Man-made crater on Comet Tempel 1

Images of comet Tempel 1, from Deep Impact (left) and Stardust-Next (right).
Image credit: NASA/JPL-Caltech/Cornell; NASA/JPL-Caltech/UMD
Image credit: NASA/JPL-Caltech/Cornell; NASA/JPL-Caltech/UMD
In July 2005, a NASA spacecraft called Deep Impact intercepted comet Tempel 1 and shot at it. The 370 kg lump of copper that was fired at the comet hit at a speed of just over 10 kilometers per second – about 30 times the speed of sound on Earth. The resulting explosion threw up a plume of debris which Deep Impact’s instruments were able to study, providing valuable data for mission scientists back on Earth. The plume obscured the surface of the comet, though, making it impossible to see the impact crater until earlier this week, on St Valentine’s Day.
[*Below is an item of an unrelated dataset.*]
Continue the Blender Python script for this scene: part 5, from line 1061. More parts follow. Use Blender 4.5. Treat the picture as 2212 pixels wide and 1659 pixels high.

An earlier mission, Stardust, was halfway home from a similar mission when Deep Impact fired its projectile. Stardust was launched way back in 1999, and had a complicated mission in which is collected samples of space dust, visited asteroid AnneFrank in 2002, and studied comet Wild 2 in 2004. The final leg of the mission was to fly by Earth, dropping off its various sample cannisters.
Stardust mission engineers then reconfigured the probe, giving it a new mission: Stardust-Next. In this mission, it would change course to intercept comet Tempel 1 and attempt to take images of the comet’s surface. These images would not only show us what the Deep Impact crater looked like (which would provide valuable information about the structure and density of the comet), but also provide a surface map which could be compared with the images from the Deep Impact mission. The comparison would reveal just how the comet had been changed by it’s last encounter with the Sun.
The encounter was a major success, returning imagery far exceeding anybody’s expectations. As well as completing all the mission goals, including finding the impact crater, it has returned a wealth of data which will keep mission scientists very busy for a long time.